Records with scene code
================

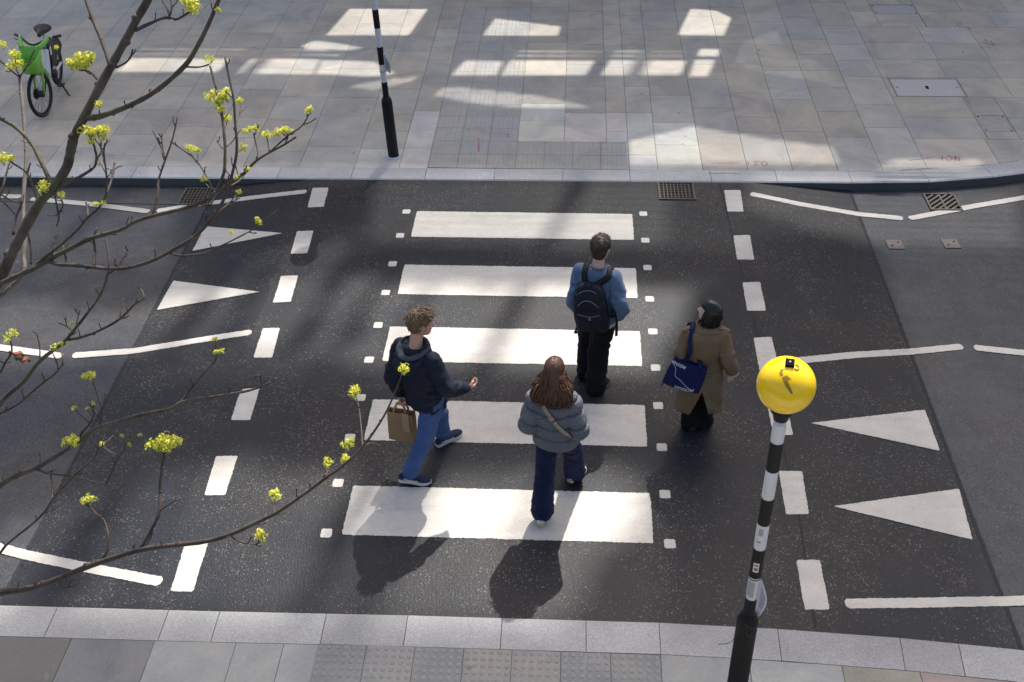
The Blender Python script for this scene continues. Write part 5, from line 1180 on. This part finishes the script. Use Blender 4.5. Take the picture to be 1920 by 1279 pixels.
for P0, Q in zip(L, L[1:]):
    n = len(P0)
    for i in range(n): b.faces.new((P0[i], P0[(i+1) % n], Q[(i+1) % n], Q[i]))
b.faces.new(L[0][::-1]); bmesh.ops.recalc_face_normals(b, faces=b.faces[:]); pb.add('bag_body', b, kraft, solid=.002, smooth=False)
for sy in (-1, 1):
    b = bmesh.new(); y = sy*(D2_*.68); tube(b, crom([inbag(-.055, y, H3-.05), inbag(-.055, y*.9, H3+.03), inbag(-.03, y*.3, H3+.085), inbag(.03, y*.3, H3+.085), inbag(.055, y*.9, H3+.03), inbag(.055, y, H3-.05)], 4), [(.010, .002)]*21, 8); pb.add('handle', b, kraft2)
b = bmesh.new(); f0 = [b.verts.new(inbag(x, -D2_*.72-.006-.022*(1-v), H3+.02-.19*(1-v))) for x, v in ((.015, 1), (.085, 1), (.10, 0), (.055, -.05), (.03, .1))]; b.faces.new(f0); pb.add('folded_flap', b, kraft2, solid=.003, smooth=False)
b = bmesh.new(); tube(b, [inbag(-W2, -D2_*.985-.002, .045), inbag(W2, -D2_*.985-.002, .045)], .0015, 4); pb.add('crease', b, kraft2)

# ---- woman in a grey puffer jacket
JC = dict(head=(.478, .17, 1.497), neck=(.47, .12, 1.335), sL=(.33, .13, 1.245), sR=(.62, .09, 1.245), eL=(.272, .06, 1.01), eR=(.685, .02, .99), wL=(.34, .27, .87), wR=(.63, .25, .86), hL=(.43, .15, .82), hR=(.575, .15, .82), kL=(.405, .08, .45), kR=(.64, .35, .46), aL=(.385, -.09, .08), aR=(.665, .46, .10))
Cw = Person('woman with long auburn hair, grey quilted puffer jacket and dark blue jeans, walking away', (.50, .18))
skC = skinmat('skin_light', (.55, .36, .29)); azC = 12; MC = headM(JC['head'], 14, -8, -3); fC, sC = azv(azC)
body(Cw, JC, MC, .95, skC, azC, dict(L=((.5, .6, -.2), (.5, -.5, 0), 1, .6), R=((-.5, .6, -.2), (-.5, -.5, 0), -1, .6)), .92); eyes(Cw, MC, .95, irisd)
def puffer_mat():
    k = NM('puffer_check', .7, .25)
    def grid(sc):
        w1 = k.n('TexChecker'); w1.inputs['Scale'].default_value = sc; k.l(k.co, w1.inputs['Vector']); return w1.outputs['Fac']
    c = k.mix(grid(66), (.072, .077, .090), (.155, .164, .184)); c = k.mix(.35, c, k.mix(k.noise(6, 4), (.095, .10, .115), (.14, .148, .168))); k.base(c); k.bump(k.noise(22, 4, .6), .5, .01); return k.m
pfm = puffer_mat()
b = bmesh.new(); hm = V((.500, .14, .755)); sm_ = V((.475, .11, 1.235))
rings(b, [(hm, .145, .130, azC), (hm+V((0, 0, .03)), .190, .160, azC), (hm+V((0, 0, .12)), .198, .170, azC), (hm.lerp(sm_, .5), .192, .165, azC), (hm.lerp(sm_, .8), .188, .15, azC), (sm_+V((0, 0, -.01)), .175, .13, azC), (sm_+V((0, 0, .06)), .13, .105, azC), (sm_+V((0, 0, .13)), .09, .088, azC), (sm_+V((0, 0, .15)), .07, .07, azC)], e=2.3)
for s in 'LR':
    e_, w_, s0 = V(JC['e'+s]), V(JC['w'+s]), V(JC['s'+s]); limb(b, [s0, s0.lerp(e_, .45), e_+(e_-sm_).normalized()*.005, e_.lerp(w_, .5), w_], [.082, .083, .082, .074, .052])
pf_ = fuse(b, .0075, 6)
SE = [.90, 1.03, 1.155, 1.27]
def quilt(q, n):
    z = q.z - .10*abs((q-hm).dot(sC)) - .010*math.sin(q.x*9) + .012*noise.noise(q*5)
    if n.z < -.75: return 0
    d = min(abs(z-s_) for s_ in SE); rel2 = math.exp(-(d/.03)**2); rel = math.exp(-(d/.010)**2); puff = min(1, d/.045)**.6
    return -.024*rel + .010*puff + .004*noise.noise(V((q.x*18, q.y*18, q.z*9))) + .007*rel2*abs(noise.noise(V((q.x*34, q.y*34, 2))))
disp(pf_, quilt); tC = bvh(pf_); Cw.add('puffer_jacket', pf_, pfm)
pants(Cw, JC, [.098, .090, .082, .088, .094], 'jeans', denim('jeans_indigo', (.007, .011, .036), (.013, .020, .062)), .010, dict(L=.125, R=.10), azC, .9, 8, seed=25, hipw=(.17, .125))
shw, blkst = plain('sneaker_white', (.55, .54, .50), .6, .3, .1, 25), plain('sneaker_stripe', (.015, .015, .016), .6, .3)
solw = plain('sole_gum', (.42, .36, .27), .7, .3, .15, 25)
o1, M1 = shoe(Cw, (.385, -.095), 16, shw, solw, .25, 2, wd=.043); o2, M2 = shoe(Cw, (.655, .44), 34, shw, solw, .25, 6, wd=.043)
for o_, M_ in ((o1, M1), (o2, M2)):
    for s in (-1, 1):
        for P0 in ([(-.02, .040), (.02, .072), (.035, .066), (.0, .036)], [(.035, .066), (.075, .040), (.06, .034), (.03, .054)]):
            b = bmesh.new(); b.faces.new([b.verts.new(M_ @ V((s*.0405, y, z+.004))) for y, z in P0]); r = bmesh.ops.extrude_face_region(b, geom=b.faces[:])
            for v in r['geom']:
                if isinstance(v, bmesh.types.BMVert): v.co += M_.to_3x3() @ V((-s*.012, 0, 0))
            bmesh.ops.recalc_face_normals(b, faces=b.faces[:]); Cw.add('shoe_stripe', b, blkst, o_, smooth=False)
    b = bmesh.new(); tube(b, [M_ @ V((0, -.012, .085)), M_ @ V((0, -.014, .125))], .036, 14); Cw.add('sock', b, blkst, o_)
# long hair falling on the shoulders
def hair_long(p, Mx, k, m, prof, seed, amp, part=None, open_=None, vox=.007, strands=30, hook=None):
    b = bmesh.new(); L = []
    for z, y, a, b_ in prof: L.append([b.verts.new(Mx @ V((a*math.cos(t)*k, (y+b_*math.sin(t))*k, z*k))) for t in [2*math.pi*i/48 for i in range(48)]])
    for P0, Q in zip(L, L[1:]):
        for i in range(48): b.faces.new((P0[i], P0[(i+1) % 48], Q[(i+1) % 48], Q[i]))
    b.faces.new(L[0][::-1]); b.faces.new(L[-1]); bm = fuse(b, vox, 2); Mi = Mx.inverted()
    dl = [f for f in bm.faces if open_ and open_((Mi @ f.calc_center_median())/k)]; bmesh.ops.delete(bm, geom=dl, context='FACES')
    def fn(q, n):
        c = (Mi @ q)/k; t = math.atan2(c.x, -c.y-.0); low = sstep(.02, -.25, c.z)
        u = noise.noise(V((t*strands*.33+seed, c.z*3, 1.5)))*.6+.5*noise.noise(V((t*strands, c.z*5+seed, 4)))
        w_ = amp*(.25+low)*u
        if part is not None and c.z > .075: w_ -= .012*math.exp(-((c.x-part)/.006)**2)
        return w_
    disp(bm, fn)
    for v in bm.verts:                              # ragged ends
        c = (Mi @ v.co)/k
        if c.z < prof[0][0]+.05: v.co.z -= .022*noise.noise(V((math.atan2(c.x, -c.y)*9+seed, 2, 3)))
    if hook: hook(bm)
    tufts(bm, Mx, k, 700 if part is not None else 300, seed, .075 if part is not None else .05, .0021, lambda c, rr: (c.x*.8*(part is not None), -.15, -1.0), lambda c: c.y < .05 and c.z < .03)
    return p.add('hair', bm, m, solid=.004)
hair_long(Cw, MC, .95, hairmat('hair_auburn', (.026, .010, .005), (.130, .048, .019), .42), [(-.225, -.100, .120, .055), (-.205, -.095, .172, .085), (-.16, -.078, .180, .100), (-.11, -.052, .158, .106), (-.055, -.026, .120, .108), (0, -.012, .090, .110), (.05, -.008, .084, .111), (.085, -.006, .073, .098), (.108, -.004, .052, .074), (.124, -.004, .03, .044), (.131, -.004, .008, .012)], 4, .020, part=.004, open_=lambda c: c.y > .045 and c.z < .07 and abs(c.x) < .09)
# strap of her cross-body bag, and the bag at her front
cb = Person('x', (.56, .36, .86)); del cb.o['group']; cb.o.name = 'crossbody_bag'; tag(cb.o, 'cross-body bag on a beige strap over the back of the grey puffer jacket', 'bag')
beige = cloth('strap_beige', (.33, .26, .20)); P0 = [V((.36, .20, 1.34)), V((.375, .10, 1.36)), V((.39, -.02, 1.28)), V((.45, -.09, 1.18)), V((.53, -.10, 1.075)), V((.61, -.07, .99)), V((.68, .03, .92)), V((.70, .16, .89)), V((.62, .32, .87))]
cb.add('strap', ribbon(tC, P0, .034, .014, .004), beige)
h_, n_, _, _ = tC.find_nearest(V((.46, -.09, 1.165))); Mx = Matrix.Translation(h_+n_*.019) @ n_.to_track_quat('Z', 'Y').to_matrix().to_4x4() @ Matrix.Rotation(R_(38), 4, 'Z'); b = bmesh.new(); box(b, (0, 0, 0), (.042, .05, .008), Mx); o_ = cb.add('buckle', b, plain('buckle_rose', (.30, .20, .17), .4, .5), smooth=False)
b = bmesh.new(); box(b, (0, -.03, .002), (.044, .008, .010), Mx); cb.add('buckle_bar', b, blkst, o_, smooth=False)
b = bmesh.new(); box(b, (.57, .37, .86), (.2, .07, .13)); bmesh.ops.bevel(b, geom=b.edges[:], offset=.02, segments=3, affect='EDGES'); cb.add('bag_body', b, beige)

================

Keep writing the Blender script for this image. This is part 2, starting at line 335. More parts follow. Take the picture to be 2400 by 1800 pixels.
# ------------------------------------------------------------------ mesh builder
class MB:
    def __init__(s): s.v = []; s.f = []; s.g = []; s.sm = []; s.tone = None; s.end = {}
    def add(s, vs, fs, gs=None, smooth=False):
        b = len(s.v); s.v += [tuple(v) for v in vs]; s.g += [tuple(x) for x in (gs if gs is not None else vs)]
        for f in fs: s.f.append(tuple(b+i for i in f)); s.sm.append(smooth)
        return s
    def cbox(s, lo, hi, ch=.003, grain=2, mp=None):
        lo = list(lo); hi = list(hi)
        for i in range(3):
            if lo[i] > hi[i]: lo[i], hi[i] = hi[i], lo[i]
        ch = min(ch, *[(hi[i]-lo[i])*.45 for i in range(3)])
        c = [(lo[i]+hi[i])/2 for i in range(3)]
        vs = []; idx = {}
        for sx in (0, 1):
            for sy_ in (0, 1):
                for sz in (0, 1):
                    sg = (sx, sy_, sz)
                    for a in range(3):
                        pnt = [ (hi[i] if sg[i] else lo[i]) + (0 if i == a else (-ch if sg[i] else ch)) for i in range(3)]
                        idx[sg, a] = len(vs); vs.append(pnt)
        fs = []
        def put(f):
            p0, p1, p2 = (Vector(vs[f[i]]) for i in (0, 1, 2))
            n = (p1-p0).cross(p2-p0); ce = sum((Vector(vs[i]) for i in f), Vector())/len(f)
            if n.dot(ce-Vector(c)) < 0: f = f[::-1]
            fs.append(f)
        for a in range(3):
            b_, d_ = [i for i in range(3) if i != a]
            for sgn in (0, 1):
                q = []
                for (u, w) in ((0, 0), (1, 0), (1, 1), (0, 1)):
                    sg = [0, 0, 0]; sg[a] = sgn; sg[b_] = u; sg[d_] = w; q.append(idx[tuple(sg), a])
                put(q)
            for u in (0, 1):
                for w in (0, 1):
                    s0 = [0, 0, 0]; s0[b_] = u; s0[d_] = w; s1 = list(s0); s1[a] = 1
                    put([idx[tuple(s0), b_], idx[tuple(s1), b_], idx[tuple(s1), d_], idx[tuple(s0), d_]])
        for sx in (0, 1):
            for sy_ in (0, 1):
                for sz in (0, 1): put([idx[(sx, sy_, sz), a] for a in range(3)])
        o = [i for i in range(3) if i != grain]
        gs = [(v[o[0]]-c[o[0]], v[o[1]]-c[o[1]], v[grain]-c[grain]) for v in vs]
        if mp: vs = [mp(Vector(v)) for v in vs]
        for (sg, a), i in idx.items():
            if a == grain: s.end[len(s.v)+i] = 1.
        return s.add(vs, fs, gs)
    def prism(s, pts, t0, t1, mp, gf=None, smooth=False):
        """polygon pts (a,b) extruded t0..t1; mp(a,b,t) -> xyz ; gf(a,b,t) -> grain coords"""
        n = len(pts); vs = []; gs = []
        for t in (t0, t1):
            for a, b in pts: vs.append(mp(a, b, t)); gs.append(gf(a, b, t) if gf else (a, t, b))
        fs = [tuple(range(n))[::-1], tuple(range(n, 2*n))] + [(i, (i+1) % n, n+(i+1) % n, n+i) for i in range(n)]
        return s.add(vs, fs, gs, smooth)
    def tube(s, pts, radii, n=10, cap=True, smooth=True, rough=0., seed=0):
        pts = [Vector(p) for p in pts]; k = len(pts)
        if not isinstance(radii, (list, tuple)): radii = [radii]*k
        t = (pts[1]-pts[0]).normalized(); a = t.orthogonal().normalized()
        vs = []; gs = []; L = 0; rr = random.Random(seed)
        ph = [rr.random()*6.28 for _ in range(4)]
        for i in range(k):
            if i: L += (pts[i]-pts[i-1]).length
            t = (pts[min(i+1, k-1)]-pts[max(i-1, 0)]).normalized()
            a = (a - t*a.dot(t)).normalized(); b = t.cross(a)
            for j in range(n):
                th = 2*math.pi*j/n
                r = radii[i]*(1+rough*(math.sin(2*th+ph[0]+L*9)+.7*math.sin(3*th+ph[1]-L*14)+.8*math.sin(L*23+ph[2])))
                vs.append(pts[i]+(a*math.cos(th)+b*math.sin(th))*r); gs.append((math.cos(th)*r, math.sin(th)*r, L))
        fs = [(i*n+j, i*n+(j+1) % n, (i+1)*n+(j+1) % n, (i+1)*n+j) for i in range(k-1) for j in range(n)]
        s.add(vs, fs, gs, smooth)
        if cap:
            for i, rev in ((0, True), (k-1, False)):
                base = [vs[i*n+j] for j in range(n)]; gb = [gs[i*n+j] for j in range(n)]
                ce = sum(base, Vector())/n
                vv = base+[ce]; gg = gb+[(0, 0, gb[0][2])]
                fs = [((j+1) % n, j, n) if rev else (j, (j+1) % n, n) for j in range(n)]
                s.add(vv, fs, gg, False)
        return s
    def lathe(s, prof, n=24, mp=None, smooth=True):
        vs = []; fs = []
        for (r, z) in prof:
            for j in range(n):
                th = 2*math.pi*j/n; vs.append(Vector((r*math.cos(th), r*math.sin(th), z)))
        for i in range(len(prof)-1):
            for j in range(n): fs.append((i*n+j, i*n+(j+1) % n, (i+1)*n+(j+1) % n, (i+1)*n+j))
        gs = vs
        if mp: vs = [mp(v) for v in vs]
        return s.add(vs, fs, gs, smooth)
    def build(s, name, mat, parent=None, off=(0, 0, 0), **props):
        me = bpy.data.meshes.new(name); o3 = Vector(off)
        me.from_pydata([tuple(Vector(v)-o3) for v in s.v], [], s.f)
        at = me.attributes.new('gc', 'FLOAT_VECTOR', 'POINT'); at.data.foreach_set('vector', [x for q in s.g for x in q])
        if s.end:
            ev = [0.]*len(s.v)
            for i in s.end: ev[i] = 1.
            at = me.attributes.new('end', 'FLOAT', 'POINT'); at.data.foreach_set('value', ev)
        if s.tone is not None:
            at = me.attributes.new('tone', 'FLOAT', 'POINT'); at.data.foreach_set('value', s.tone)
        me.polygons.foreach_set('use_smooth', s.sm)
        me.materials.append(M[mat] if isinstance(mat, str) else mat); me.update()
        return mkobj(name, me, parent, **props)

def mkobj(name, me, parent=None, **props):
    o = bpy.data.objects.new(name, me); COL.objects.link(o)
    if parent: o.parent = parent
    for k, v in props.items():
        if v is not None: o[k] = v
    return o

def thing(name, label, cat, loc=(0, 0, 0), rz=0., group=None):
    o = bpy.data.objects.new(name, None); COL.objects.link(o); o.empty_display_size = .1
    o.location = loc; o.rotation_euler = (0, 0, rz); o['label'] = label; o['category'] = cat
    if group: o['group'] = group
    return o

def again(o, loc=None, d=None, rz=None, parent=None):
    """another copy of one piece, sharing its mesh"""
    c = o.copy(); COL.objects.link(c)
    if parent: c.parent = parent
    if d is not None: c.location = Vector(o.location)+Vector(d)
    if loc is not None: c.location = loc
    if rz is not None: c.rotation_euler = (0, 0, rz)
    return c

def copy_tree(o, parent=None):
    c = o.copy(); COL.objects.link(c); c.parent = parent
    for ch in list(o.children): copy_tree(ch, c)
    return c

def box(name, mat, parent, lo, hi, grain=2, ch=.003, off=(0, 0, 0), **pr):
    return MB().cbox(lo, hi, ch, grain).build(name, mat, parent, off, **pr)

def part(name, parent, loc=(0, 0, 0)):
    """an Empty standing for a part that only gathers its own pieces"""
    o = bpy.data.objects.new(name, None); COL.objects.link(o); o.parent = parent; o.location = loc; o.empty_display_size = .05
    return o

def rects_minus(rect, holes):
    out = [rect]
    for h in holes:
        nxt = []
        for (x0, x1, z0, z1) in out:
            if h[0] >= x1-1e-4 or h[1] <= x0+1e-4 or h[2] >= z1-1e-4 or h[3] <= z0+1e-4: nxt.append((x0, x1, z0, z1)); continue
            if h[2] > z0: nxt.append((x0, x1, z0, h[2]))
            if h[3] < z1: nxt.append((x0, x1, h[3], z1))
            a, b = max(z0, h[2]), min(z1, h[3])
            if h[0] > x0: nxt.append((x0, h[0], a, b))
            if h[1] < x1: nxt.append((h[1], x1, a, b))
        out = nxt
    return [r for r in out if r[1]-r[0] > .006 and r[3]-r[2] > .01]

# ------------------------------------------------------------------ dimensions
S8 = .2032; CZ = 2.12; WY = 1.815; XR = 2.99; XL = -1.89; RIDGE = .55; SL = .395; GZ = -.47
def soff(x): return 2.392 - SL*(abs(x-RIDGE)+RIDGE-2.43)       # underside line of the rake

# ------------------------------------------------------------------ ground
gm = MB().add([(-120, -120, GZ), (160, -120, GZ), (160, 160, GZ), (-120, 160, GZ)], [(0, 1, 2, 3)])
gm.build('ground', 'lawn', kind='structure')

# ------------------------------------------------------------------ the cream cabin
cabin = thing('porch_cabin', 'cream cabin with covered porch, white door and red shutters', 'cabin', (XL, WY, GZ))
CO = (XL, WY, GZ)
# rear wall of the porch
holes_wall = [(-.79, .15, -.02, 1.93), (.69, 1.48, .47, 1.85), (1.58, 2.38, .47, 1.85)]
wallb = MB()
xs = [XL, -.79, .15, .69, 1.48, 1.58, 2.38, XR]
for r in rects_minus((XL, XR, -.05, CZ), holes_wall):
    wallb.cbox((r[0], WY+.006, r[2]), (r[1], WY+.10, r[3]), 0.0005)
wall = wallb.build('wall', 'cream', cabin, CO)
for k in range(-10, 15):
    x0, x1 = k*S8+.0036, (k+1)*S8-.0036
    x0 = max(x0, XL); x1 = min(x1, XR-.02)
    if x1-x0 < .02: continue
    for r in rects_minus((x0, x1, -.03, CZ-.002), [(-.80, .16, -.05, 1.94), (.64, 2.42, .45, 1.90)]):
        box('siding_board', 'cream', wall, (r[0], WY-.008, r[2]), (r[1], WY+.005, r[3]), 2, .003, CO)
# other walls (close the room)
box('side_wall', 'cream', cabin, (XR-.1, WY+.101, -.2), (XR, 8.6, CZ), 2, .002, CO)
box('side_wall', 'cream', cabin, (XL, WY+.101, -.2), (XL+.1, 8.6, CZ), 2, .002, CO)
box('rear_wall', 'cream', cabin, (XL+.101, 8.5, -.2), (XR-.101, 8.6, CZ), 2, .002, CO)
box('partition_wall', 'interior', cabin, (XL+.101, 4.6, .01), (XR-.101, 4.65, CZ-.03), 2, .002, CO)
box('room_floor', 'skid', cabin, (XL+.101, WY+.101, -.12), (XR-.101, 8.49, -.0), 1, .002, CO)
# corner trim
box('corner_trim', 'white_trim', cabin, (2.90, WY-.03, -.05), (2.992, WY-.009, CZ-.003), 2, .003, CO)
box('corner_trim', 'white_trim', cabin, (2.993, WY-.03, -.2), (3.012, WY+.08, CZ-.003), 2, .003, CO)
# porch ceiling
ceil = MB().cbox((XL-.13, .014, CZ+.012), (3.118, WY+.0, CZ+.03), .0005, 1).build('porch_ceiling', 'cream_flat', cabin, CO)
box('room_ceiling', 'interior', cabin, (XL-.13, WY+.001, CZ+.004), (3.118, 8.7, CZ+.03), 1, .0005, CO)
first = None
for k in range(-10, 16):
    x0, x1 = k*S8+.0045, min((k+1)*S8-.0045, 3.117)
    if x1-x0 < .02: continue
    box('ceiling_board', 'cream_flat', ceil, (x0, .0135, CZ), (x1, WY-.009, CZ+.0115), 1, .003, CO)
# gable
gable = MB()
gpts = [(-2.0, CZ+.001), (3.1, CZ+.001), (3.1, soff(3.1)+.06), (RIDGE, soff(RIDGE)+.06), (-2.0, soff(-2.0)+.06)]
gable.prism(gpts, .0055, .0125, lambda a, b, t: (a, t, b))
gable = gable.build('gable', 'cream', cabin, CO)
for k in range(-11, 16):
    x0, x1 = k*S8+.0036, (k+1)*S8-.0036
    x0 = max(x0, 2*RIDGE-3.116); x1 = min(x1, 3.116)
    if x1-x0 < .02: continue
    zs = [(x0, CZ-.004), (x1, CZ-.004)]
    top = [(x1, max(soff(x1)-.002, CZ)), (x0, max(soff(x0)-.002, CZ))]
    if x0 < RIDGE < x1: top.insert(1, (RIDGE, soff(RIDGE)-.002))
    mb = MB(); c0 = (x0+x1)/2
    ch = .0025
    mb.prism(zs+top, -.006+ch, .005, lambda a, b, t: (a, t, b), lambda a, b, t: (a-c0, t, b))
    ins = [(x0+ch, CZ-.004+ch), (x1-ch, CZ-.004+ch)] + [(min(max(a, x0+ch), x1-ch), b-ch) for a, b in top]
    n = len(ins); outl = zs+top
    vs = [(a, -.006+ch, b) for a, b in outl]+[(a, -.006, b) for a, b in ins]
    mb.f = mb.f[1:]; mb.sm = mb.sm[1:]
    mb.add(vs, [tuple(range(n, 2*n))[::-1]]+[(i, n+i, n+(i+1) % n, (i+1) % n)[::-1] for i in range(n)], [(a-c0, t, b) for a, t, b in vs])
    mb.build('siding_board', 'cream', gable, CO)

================

Using the data above, extract exactly the lines from the one that holds "The Blender Python" to the one that holds "pb.add('crease', b, kraft2)", both ends included, and no others.

The Blender Python script for this scene continues. Write part 5, from line 1180 on. This part finishes the script. Use Blender 4.5. Take the picture to be 1920 by 1279 pixels.
for P0, Q in zip(L, L[1:]):
    n = len(P0)
    for i in range(n): b.faces.new((P0[i], P0[(i+1) % n], Q[(i+1) % n], Q[i]))
b.faces.new(L[0][::-1]); bmesh.ops.recalc_face_normals(b, faces=b.faces[:]); pb.add('bag_body', b, kraft, solid=.002, smooth=False)
for sy in (-1, 1):
    b = bmesh.new(); y = sy*(D2_*.68); tube(b, crom([inbag(-.055, y, H3-.05), inbag(-.055, y*.9, H3+.03), inbag(-.03, y*.3, H3+.085), inbag(.03, y*.3, H3+.085), inbag(.055, y*.9, H3+.03), inbag(.055, y, H3-.05)], 4), [(.010, .002)]*21, 8); pb.add('handle', b, kraft2)
b = bmesh.new(); f0 = [b.verts.new(inbag(x, -D2_*.72-.006-.022*(1-v), H3+.02-.19*(1-v))) for x, v in ((.015, 1), (.085, 1), (.10, 0), (.055, -.05), (.03, .1))]; b.faces.new(f0); pb.add('folded_flap', b, kraft2, solid=.003, smooth=False)
b = bmesh.new(); tube(b, [inbag(-W2, -D2_*.985-.002, .045), inbag(W2, -D2_*.985-.002, .045)], .0015, 4); pb.add('crease', b, kraft2)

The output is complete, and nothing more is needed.